Dal punto di vista cronologico, l’ultima tra le raffigurazioni mariane prese in esame è quella del Louvre, nota con l’appellativo di Belle Jardinière (Bella Giardiniera). Questo capolavoro è oggetto di un grande dibattito identificativo: gran parte degli studiosi la identifica infatti con una Madonna citata dal Vasari come opera di Raffaello, rimasta incompiuta e completata da Ridolfo del Ghirlandaio inserendo “un panno azzurro che vi mancava”. Secondo questa scuola di pensiero, la Belle Jardinière deve essere considerata come la tavola commissionata dal nobile senese Filippo Sergardi, chierico di camera di Leone X. Tuttavia, studi piuttosto recenti hanno confermato l’omogeneità stilistica dell’intera opera: viene così a cadere ogni tentativo finalizzato all’identificazione del capolavoro. La Madonna, giunta in Francia all’epoca di Francesco I ed entrata a far parte della collezione del Louvre nel 1783, è stata firmata e datata da Raffaello.
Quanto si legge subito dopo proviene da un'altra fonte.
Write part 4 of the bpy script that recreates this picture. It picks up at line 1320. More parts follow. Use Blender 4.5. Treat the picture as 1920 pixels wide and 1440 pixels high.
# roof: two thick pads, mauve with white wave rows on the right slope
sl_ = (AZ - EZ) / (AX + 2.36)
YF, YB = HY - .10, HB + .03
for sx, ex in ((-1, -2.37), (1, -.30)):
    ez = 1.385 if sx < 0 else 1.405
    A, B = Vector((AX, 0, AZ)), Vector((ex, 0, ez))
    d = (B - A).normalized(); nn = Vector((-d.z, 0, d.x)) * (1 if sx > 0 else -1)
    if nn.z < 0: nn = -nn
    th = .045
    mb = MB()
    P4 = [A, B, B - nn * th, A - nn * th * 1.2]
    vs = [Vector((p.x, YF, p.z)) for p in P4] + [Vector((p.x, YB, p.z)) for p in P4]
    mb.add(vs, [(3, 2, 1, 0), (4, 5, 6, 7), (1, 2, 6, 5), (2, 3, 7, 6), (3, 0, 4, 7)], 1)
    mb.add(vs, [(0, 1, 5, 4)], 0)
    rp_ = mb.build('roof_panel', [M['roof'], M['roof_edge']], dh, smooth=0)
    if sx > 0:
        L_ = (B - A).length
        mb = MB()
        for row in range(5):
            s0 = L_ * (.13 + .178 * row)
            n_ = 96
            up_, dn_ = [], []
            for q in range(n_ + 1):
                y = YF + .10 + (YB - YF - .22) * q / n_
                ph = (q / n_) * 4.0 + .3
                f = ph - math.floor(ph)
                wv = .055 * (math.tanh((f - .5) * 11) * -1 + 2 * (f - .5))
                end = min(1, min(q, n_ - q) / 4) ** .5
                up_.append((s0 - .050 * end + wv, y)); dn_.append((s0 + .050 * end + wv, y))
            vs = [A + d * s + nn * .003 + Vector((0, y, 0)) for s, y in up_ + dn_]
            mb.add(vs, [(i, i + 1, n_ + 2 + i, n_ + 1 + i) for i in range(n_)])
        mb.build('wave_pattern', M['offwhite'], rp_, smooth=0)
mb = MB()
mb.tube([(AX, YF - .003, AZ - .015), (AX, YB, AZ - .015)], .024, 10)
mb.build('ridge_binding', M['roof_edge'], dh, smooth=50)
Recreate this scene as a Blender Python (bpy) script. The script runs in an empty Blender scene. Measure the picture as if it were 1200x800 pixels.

Sull’orlo del manto indossato dalla Vergine, al di sopra del piede si legge RAPHAELLO VRB.. In corrispondenza del gomito di Maria troviamo invece la data MDVII (interpretata da alcuni studiosi come 1508, a causa di alcuni frammenti dorati che sembrano formare un’altra “I”). Raffaello, nella composizione della Belle Jardinière, sembra essere più vicino allo stile di Michelangelo piuttosto che a quello di Leonardo: non persiste alcun tipo di artificio, ma piuttosto viene riscontrata una certa fermezza di volumi già tipica del Buonarroti.